On Fri, May 8, 2020 at 7:13 PM Catacombs <ggg...@gmail.com> wrote:

> A Journalist or a Human Rights investigator, I think are more comfortable
> with ease of use, not secure.
>

There is always a trade-off between security and usability for sure. One
trade-off for the non geek users is to enable networking in the software
template so that you can run the "Software" application to pick and choose
your required desktop applications.  The journalist may not know how to use
DNF at the command line but the Software installer will clearly let them
pick and choose from several decent word processors. If only the Software
application used the same proxy method to search the repository for
packages then turning on the networking would not be necessary. The average
desktop user would have a much easier time installing what they need.

The main thing for them to *not do* is to run any applications in the
template VM itself. Never test things in the template unless you absolutely
need to pre-configure something, and if so, do it with networking turned
off if you have that choice. Clearly this is not easy for a non-geek, but
it can be made a little easier.

So, I bet this has been talked about before.  As I was doing the upgrade to
> Fedora 31, I realized a Journalist is not likely to be very happy doing
> that.  After that, I had to search to find a Text Editor, (Gedit is what I
> used)  A Journalist would expect that the things
>

LibreOffice is what you want for journalists.

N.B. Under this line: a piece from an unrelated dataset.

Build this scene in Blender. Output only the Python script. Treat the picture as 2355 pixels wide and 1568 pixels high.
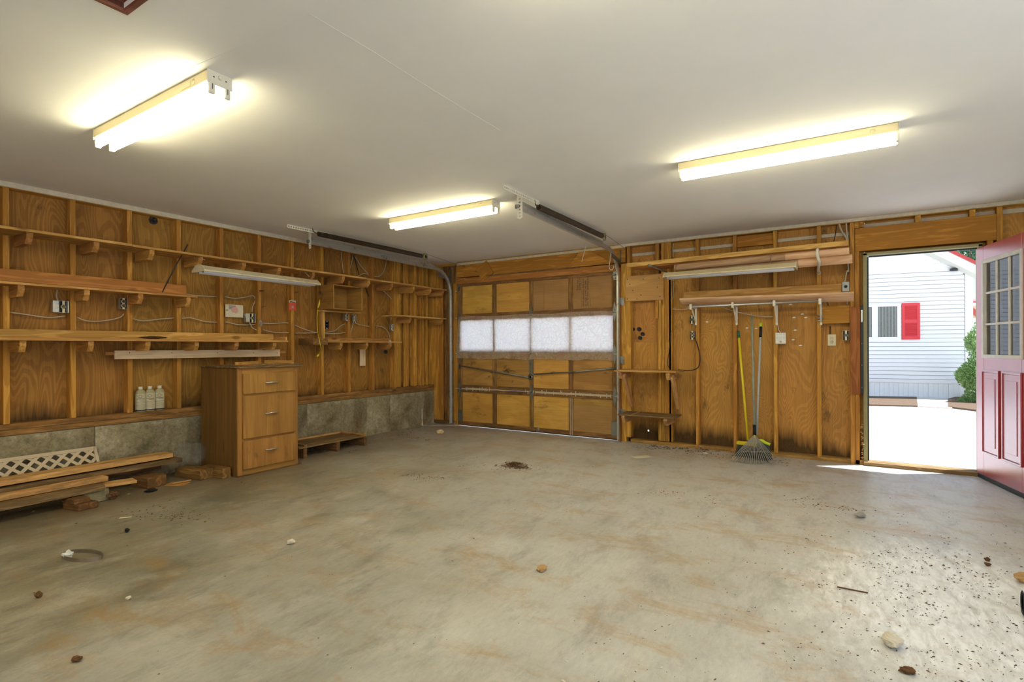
import bpy, math, random
from mathutils import Matrix, Vector, noise
random.seed(7)
R_ = random.random
def U(a, b): return a + (b - a) * R_()
for o in list(bpy.data.objects): bpy.data.objects.remove(o)
sc = bpy.context.scene; COL = sc.collection
V = Vector
# ------------------------------------------------------------------ camera
F_PX, YAW, HOR, ROLL = 1210.96, -0.5633, 797.6, -0.0035
CAM = V((5.3445, -6.2162, 1.1695))
FW = V((math.sin(YAW), math.cos(YAW), 0)); RT = V((math.cos(YAW), -math.sin(YAW), 0)); UPV = V((0, 0, 1))
cr, sr = math.cos(ROLL), math.sin(ROLL)
cd = bpy.data.cameras.new('camera'); cam = bpy.data.objects.new('camera', cd); COL.objects.link(cam)
cd.sensor_width = 36; cd.lens = F_PX / 2355 * 36; cd.shift_y = (HOR - 784) / 2355; cd.clip_start = .05; cd.clip_end = 300
cx_, cy_, cz_ = RT * cr + UPV * sr, UPV * cr - RT * sr, -FW
cam.matrix_world = Matrix(((cx_.x, cy_.x, cz_.x, CAM.x), (cx_.y, cy_.y, cz_.y, CAM.y), (cx_.z, cy_.z, cz_.z, CAM.z), (0, 0, 0, 1)))
sc.camera = cam
# ------------------------------------------------------------------ world, sun, exposure
sc.view_settings.view_transform = 'Standard'; sc.view_settings.look = 'None'
sc.view_settings.gamma = 1; sc.view_settings.use_curve_mapping = False
sc.view_settings.exposure = 0.42
w = bpy.data.worlds.new('sky'); sc.world = w; w.use_nodes = True
wn = w.node_tree.nodes; wl = w.node_tree.links; wn.clear()
wo = wn.new('ShaderNodeOutputWorld'); wb = wn.new('ShaderNodeBackground'); wr = wn.new('ShaderNodeValToRGB')
wt = wn.new('ShaderNodeTexCoord'); wx = wn.new('ShaderNodeSeparateXYZ')
wl.new(wt.outputs['Generated'], wx.inputs[0]); wl.new(wx.outputs['Z'], wr.inputs[0]); wl.new(wr.outputs[0], wb.inputs[0]); wl.new(wb.outputs[0], wo.inputs[0])
wr.color_ramp.elements[0].position = 0; wr.color_ramp.elements[0].color = (1, 1, 1, 1)
wr.color_ramp.elements[1].position = .6; wr.color_ramp.elements[1].color = (.46, .68, 1, 1)
wb.inputs[1].default_value = 1.0
sl = bpy.data.lights.new('sun', 'SUN'); so = bpy.data.objects.new('sun', sl); COL.objects.link(so)
sl.energy = 8.0; sl.angle = .009; sl.color = (1, .99, .975)
so.rotation_euler = V((-.295, -.2, -1)).to_track_quat('-Z', 'Y').to_euler(); so.location = (6, 6, 12)
TUBE = 23.0
# ------------------------------------------------------------------ picture-to-room helpers (a pixel's ray met with a real plane)
def ray(u, v):
    a, b = u - 1177.5, HOR - v
    a, b = a * cr - b * sr, a * sr + b * cr
    return FW * F_PX + RT * a + UPV * b
def PX(u, v, x=0.0): d = ray(u, v); return CAM + d * ((x - CAM.x) / d.x)
def PY(u, v, y=0.0): d = ray(u, v); return CAM + d * ((y - CAM.y) / d.y)
def PZ(u, v, z=0.0): d = ray(u, v); return CAM + d * ((z - CAM.z) / d.z)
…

Then I tried to watch a Video.   Gee guys, a Journalist just expects this
> stuff to work.  I , on the other hand, am concerned our mythical
> investigator not realizing the possible security implications of opening
> what kind of app, when.
>

If you enable rpmfusion repos you will be able to access more video codecs,
but again that is a security trade-off.

What you can do is have one template with all the DRMed codecs providing
for one or two AppVMs or DVMs that can run the videos, while keeping the
remaining AppVMs for investigations more secure without all the extra risky
additions. You just have to train them how to open the video URLs in one of
the special VMs.


Tech people do not think like Journalists of Human Rights Workers, nor vice
> versa.
>

Perhaps not, but very likely we are trainable.